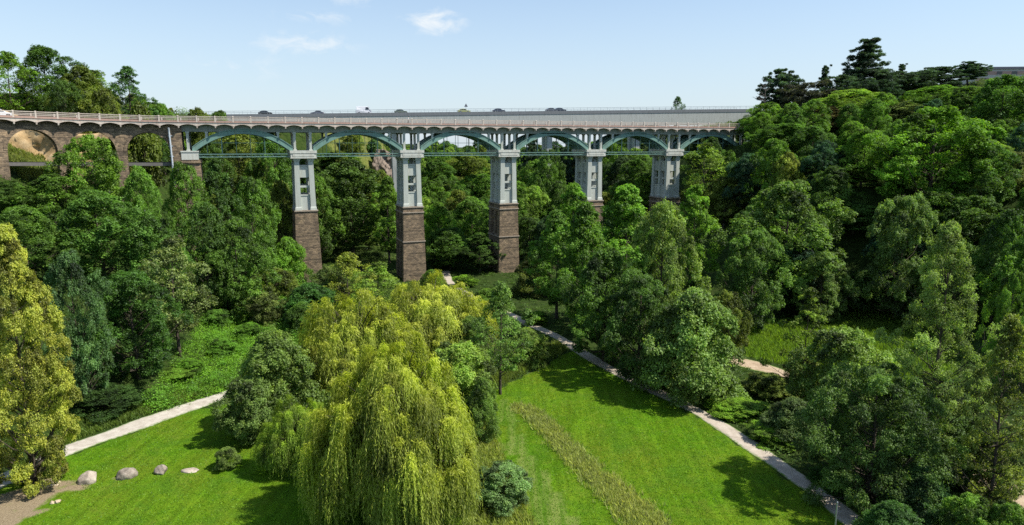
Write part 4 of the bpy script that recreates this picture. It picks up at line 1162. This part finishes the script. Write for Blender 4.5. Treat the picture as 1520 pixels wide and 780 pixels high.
T('broad', 0, 792, 276, 198, 66, LIGHT, 'pale green tree just right of the third grey shaft')
T('broad', 2, 785, 322, 172, 66, DARK, 'dark tree behind the third stone pier, above the golden olive shrub')
T('broad', 1, 815, 320, 168, 60, (.03, .06, .02), 'dark bluish tree standing behind the bright pointed tree near the fourth pier')
T('broad', 3, 925, 232, 222, 70, (.03, .05, .014), 'dark purplish green tree between the fourth and fifth piers')
T('broad', 0, 905, 208, 250, 60, GREEN, 'light green treetop high under the arch between the fourth and fifth piers')
T('broad', 2, 958, 255, 196, 60, MID, 'green tree just left of the fifth grey shaft')
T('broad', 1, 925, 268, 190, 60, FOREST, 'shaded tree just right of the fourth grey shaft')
# right of the footpath, in front of the viaduct
T('oval', 0, 852, 272, 138, 88, BRIGHT, 'bright green pointed tree covering the foot of the fourth pier')
T('oval', 1, 828, 312, 116, 96, GREEN, 'leafy green tree leaning over the far end of the footpath')
T('oval', 2, 932, 274, 112, 135, GREEN, 'tall broad green tree covering the viaduct between the fourth and fifth piers')
T('oval', 1, 868, 300, 104, 110, MID, 'deep green tall tree shading the footpath bend')
T('finebroad', 1, 988, 298, 92, 125, SILV, 'silvery green tree just in front of the fifth pier')
T('oval', 0, 1032, 274, 128, 86, BRIGHT, 'bright green spiky tree beside the fifth grey shaft')
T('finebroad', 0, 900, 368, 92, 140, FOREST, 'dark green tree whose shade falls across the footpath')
T('finebroad', 1, 952, 405, 83, 130, DARK, 'dark low crowned tree by the footpath next to the round silvery bush')
T('fineshrub', 0, 1032, 428, 78, 156, SILV, 'large round silvery green bush beside the footpath', **SH)
T('fineshrub', 1, 1082, 432, 93, 66, OLIVE, 'olive green bush behind the large round silvery bush', **SH)
T('airy', 1, 1048, 212, 168, 84, LIGHT, 'pale olive tree under the last visible arch')
T('broad', 2, 1078, 262, 158, 70, OLIVE, 'yellowish brown tree below the last visible arch')
T('broad', 3, 1110, 232, 160, 70, DARK, 'dark tree covering the last pier of the viaduct')
T('broad', 0, 1150, 206, 150, 80, GREEN, 'bright leafy tree at the end of the viaduct railing')
T('broad', 1, 1172, 226, 146, 56, YG, 'yellow tipped tree beside the bright tree at the viaduct end')
T('finebroad', 0, 1172, 268, 122, 190, (.085, .145, .024), 'very large spreading tree with light top and dark underside before the hill wood')
T('finebroad', 1, 1120, 340, 108, 110, (.080, .140, .020), 'mid green tree behind the olive bush, left half of the large spreading tree')
T('finebroad', 1, 1225, 372, 112, 90, (.115, .170, .034), 'pale leaved tree in front of the dark hollow beside the large spreading tree')
# wooded hill at the end of the viaduct
T('broad', 2, 1140, 152, 186, 84, GREEN, 'green tree above the end of the viaduct railing at the road bridge end')
T('broad', 3, 1170, 182, 164, 120, FOREST, 'dark green tree just above the viaduct end on the hill')
T('broad', 0, 1268, 132, 190, 120, LIGHT, 'light green domed tree below the tallest pine on the hill')
T('broad', 1, 1225, 156, 186, 84, BROWN, 'reddish brown leaved tree beside the light green domed tree on the hill')
T('broad', 2, 1284, 164, 180, 54, BLUE, 'bluish green small tree in front of the light green domed tree')
T('broad', 3, 1335, 152, 182, 100, PALEOL, 'pale tan topped tree between the domed tree and the big bright hill tree')
T('broad', 0, 1395, 126, 182, 100, GREEN, 'green tree under the hilltop cedars, near the apartment block')
T('broad', 1, 1300, 194, 160, 110, (.055, .105, .024), 'dark green tree in the middle of the hill wood below the bluish tree')
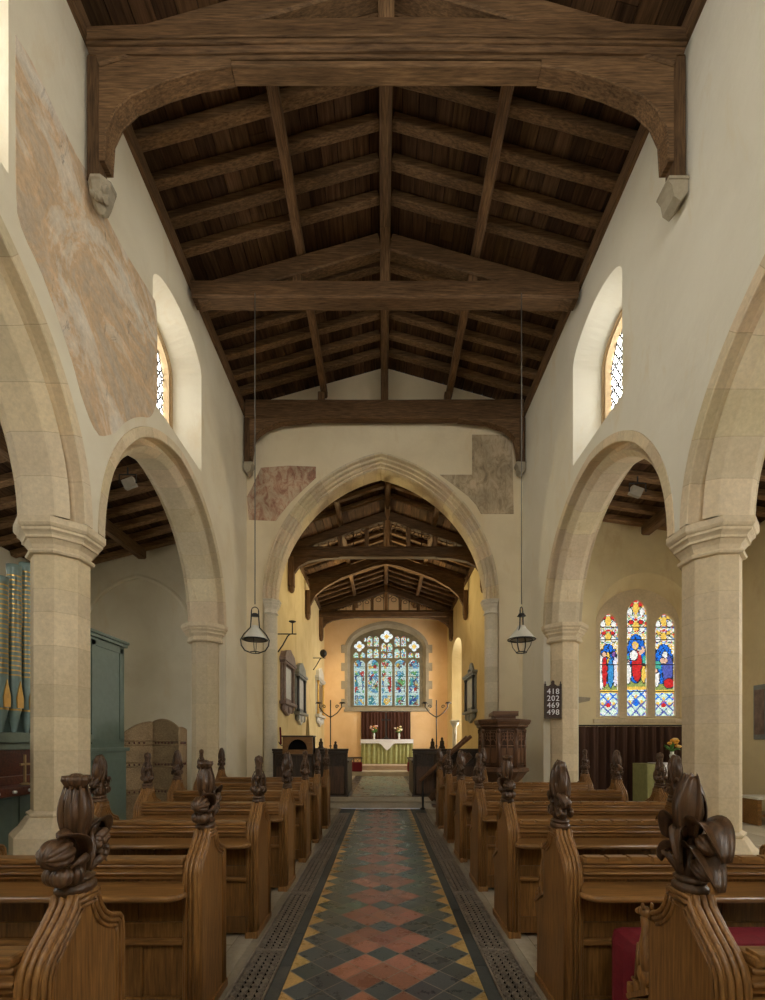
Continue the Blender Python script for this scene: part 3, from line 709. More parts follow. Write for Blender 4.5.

——

* [Exercise description]: Write out the entries again, exactly as given, skipping any images.

* [Solution for this problem]:
Write part 4 of the bpy script that recreates this picture. It picks up at line 1162. This part finishes the script. Write for Blender 4.5. Treat the picture as 1520 pixels wide and 780 pixels high.
T('broad', 0, 792, 276, 198, 66, LIGHT, 'pale green tree just right of the third grey shaft')
T('broad', 2, 785, 322, 172, 66, DARK, 'dark tree behind the third stone pier, above the golden olive shrub')
T('broad', 1, 815, 320, 168, 60, (.03, .06, .02), 'dark bluish tree standing behind the bright pointed tree near the fourth pier')
T('broad', 3, 925, 232, 222, 70, (.03, .05, .014), 'dark purplish green tree between the fourth and fifth piers')
T('broad', 0, 905, 208, 250, 60, GREEN, 'light green treetop high under the arch between the fourth and fifth piers')
T('broad', 2, 958, 255, 196, 60, MID, 'green tree just left of the fifth grey shaft')
T('broad', 1, 925, 268, 190, 60, FOREST, 'shaded tree just right of the fourth grey shaft')
# right of the footpath, in front of the viaduct
T('oval', 0, 852, 272, 138, 88, BRIGHT, 'bright green pointed tree covering the foot of the fourth pier')
T('oval', 1, 828, 312, 116, 96, GREEN, 'leafy green tree leaning over the far end of the footpath')
T('oval', 2, 932, 274, 112, 135, GREEN, 'tall broad green tree covering the viaduct between the fourth and fifth piers')
T('oval', 1, 868, 300, 104, 110, MID, 'deep green tall tree shading the footpath bend')
T('finebroad', 1, 988, 298, 92, 125, SILV, 'silvery green tree just in front of the fifth pier')
T('oval', 0, 1032, 274, 128, 86, BRIGHT, 'bright green spiky tree beside the fifth grey shaft')
T('finebroad', 0, 900, 368, 92, 140, FOREST, 'dark green tree whose shade falls across the footpath')
T('finebroad', 1, 952, 405, 83, 130, DARK, 'dark low crowned tree by the footpath next to the round silvery bush')
T('fineshrub', 0, 1032, 428, 78, 156, SILV, 'large round silvery green bush beside the footpath', **SH)
T('fineshrub', 1, 1082, 432, 93, 66, OLIVE, 'olive green bush behind the large round silvery bush', **SH)
T('airy', 1, 1048, 212, 168, 84, LIGHT, 'pale olive tree under the last visible arch')
T('broad', 2, 1078, 262, 158, 70, OLIVE, 'yellowish brown tree below the last visible arch')
T('broad', 3, 1110, 232, 160, 70, DARK, 'dark tree covering the last pier of the viaduct')
T('broad', 0, 1150, 206, 150, 80, GREEN, 'bright leafy tree at the end of the viaduct railing')
T('broad', 1, 1172, 226, 146, 56, YG, 'yellow tipped tree beside the bright tree at the viaduct end')
T('finebroad', 0, 1172, 268, 122, 190, (.085, .145, .024), 'very large spreading tree with light top and dark underside before the hill wood')
T('finebroad', 1, 1120, 340, 108, 110, (.080, .140, .020), 'mid green tree behind the olive bush, left half of the large spreading tree')
T('finebroad', 1, 1225, 372, 112, 90, (.115, .170, .034), 'pale leaved tree in front of the dark hollow beside the large spreading tree')
# wooded hill at the end of the viaduct
T('broad', 2, 1140, 152, 186, 84, GREEN, 'green tree above the end of the viaduct railing at the road bridge end')
T('broad', 3, 1170, 182, 164, 120, FOREST, 'dark green tree just above the viaduct end on the hill')
T('broad', 0, 1268, 132, 190, 120, LIGHT, 'light green domed tree below the tallest pine on the hill')
T('broad', 1, 1225, 156, 186, 84, BROWN, 'reddish brown leaved tree beside the light green domed tree on the hill')
T('broad', 2, 1284, 164, 180, 54, BLUE, 'bluish green small tree in front of the light green domed tree')
T('broad', 3, 1335, 152, 182, 100, PALEOL, 'pale tan topped tree between the domed tree and the big bright hill tree')
T('broad', 0, 1395, 126, 182, 100, GREEN, 'green tree under the hilltop cedars, near the apartment block')
T('broad', 1, 1300, 194, 160, 110, (.055, .105, .024), 'dark green tree in the middle of the hill wood below the bluish tree')
Continue the Blender Python script for this scene: part 3, from line 709. More parts follow. Write for Blender 4.5.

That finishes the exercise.